Founder and CEO of JoyLabz/Makey Makey
Innovation and Technology Speaker
New York
Dr. Jay Silver is the Founder and CEO of JoyLabz/Makey Makey. He has invented many creative platforms such as Drawdio (Time’s Top 15 Toys for Young Geniuses) and Makey Makey (“Kickstarted” for $500,000, Pop Sci Best of ToyFair).
As the first ever Maker Research Scientist at Intel, CNN has called Jay “…a leading proponent of the Maker Movement”–an innovative rebirth of DIY (do it yourself) and DIWO (do it with others). With an emphasis on the whimsical, entrepreneurial and educational, the Maker Movement is considered one of the most powerful new innovative entrepreneurial forces in the world today. The most visceral instantiation of the Maker Movement are the dozens of Maker Faires held around the world.
Jay has been inducted into the permanent collection of MoMA, exhibited artwork internationally at many museums–including Arts Electronica and NT MOFA–and been named a “Top 100 Inspirational World Changer” by DELL.
Jay helped develop Scratch, an online programming language used by millions. His inventions have been licensed and productized by the world’s largest electronics and toy companies. Jay’s company bootstrapped $2 million in revenue in the first year and continues it’s rapid growth to date.
As a featured keynote speaker on innovation, creativity and technology, Jay has received rave reviews for his entertaining and inspiring presentations from audiences at TED, PopTech, University of California, Berkeley, Stanford University, IDEO, Microsoft, Google and many other global events. He has worked for companies and organizations ranging in diversity from Lincoln Labs (national defense research laboratory), to BellSouth, and UC San Diego.
Jay studied electrical engineering at Georgia Tech where he was named Engineer of the Year. He was awarded a Gates Scholarship to earn a master’s in Internet Technology from Cambridge University. He also holds a master’s and PhD from MIT Media Lab where he was a National Science Foundation Fellow and Lemelson Prize winner for inventiveness. Jay’s MIT PhD thesis was “World as Construction Kit.” A popular class he taught at MIT was “Radical Design for Learning”; where students took action designing iterative learning situations with a focus on experiential and nontraditional learning modalities.
Jay sits on the board of directors of Maker Ed, One Day on Earth, and Sunseed Food; and works with teens at places like Not Back to School Camp. Jay believes that being a romantic is of the utmost importance.
To book Jay Silver call Executive Speakers Bureau @ 901-754-9404.
The world is a Construction Kit
There are things happening all around us that are invisible unless we are looking for them. Bananas are a piano, pizza slices are slide clickers, and play dough or pencil drawings can control your Pac Man game.

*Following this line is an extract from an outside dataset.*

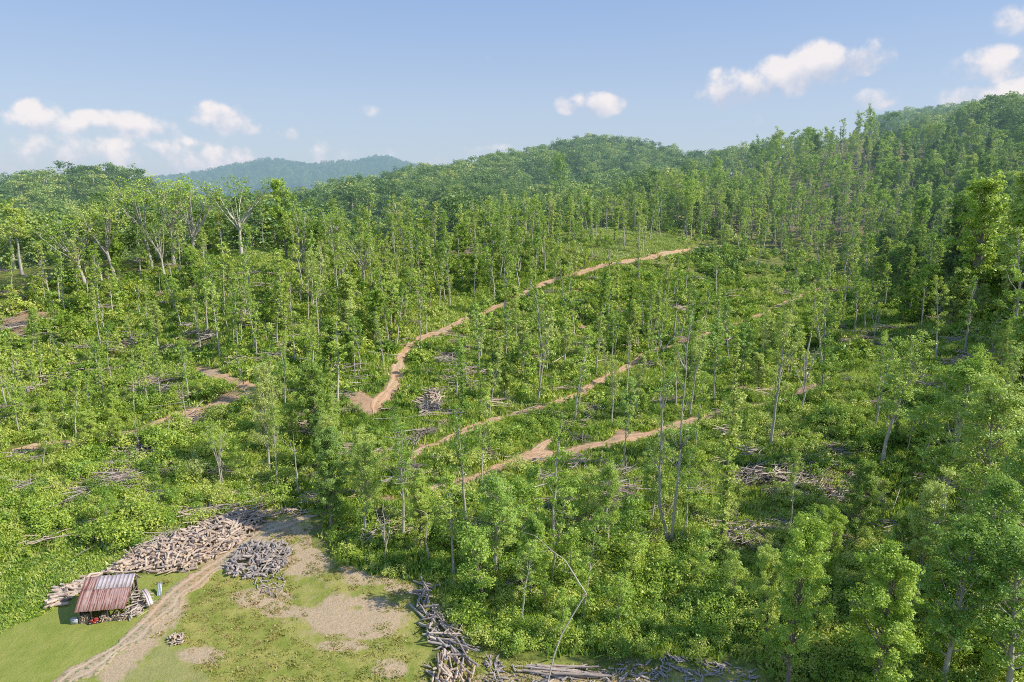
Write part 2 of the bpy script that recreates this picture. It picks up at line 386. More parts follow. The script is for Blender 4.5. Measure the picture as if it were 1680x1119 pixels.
class MB:
    """collects geometry pieces into one mesh"""
    def __init__(s): s.v = []; s.f = []; s.fm = []; s.n = 0; s.tone = []
    def add(s, v, f, m=0, tone=0.5):
        v = np.asarray(v, float); s.v.append(v); f = [tuple(i + s.n for i in q) for q in f]
        s.f += f; s.fm += [m] * len(f); s.n += len(v)
        s.tone.append(np.full(len(v), tone) if np.isscalar(tone) else tone)
    def quads(s, v, m=0, tone=None):
        """v: (n,4,3) free quads"""
        n = len(v); s.v.append(v.reshape(-1, 3))
        s.f += (np.arange(n * 4).reshape(n, 4) + s.n).tolist(); s.fm += [m] * n; s.n += n * 4
        s.tone.append(np.repeat(tone, 4) if tone is not None else np.full(n * 4, .5))
    def tube(s, pts, rad, sides=5, m=0, cap=True, capm=None):
        pts = np.asarray(pts, float); rad = np.broadcast_to(rad, (len(pts),))
        T = np.gradient(pts, axis=0); T /= np.linalg.norm(T, axis=1)[:, None] + 1e-9
        up = np.array([0, 0, 1.0]) if abs(T[0][2]) < 0.9 else np.array([1.0, 0, 0])
        A = np.cross(T, up); A /= np.linalg.norm(A, axis=1)[:, None] + 1e-9; B = np.cross(A, T)
        an = np.arange(sides) * 2 * PI / sides
        V = pts[:, None] + rad[:, None, None] * (np.cos(an)[None, :, None] * A[:, None] + np.sin(an)[None, :, None] * B[:, None])
        n = len(pts); F = []
        for i in range(n - 1):
            for j in range(sides):
                k = (j + 1) % sides
                F.append((i * sides + j, i * sides + k, (i + 1) * sides + k, (i + 1) * sides + j))
        s.add(V.reshape(-1, 3), F, m)
        if cap:
            s.add(V[0], [tuple(range(sides))[::-1]], m if capm is None else capm); s.add(V[-1], [tuple(range(sides))], m if capm is None else capm)
    def box(s, c, d, m=0, rot=None, bev=0):
        x, y, z = [q / 2 for q in d]
        V = np.array([(-x,-y,-z),(x,-y,-z),(x,y,-z),(-x,y,-z),(-x,-y,z),(x,-y,z),(x,y,z),(-x,y,z)], float)
        if rot is not None: V = V @ np.array(rot.to_3x3()).T
        s.add(V + np.array(c), [(0,3,2,1),(4,5,6,7),(0,1,5,4),(1,2,6,5),(2,3,7,6),(3,0,4,7)], m)
    def mesh(s, name, mats, smooth=False):
        fn = [len(q) for q in s.f]; fi = [i for q in s.f for i in q]
        return npmesh(name, np.concatenate(s.v), fi, fn, mats, s.fm, smooth, {'tone': np.concatenate(s.tone)})
    def obj(s, name, mats, parent=None, smooth=False):
        o = bpy.data.objects.new(name, s.mesh(name, mats, smooth)); col.objects.link(o)
        if parent: o.parent = parent
        return o
def tag(o, label=None, cat=None, group=None, kind=None):
    if label: o['label'] = label
    if cat: o['category'] = cat
    if group: o['group'] = group
    if kind: o['kind'] = kind
    return o
def empty(name, loc=(0, 0, 0), rz=0):
    o = bpy.data.objects.new(name, None); col.objects.link(o); o.location = loc; o.rotation_euler = (0, 0, rz)
    o.empty_display_size = 0.5; return o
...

The innate curiosity of all humans is examined through the eyes of a baby and then through teens in nature. Through examples from Jay Silver′s research at MIT Media Lab, we can see how off-the-shelf products can catalyze the inventor in us all. This isn′t a story about technical genius, it′s a story about everyday genius that every person can tap when they allow themselves to un-know reality long enough to have the momentary insight of the wild, undomesticated human mind.
Live Demo Options :
Spaghetti Drill: Let′s wake up! Simple, everyday transformations can bring a new perspective. A classic inventioneering trick is to take two things and put them together to make something new. How can you do this in your everyday life? Simple proof that primes the audience that the world is easily reformable.
MaKey MaKey Pizza Slide Clicker: Demo of MaKey MaKey with pizza slices (or whatever food is available). Full setup of MaKey MaKey - with a laptop - from top to bottom. This demo is especially important if MaKey MaKey′s are given to audience members as a gift. Jay shows how to creatively transform what the audience is doing right now (viewing slides from a computer) from plastic to pizza slide clicker.
Drawdio Paintbrush Demo (Ketchup / String): This crowd pleaser feels really magical because it has no computer. Just a paintbrush with a piano circuit which then paints sounds on an easel using ketchup as the paint. It can then be shown that string (and even spaghetti) can be played like a violin just by connecting them to the paintbrush using human fingers.
Scratch Programming: What does programming plus LEGO bricks look like? Scratch shows an example of massive collaboration by absolute beginners, using programming to make everything from Tetris to interactive art to customized prototypes. Free to download and use at home, fun for kids, and usable by novice adults, a Scratch demo shows how big ideas like "recursion" and "conditionals" and "for loops" can be experimented with the same way as LEGOs: through bottom up serendipity. If asked, I will show the first ever Scratch sample project I made when I was on the Scratch team, which is a breakdancing project, and I will try to perform (10 years later) some of the same breakdancing moves.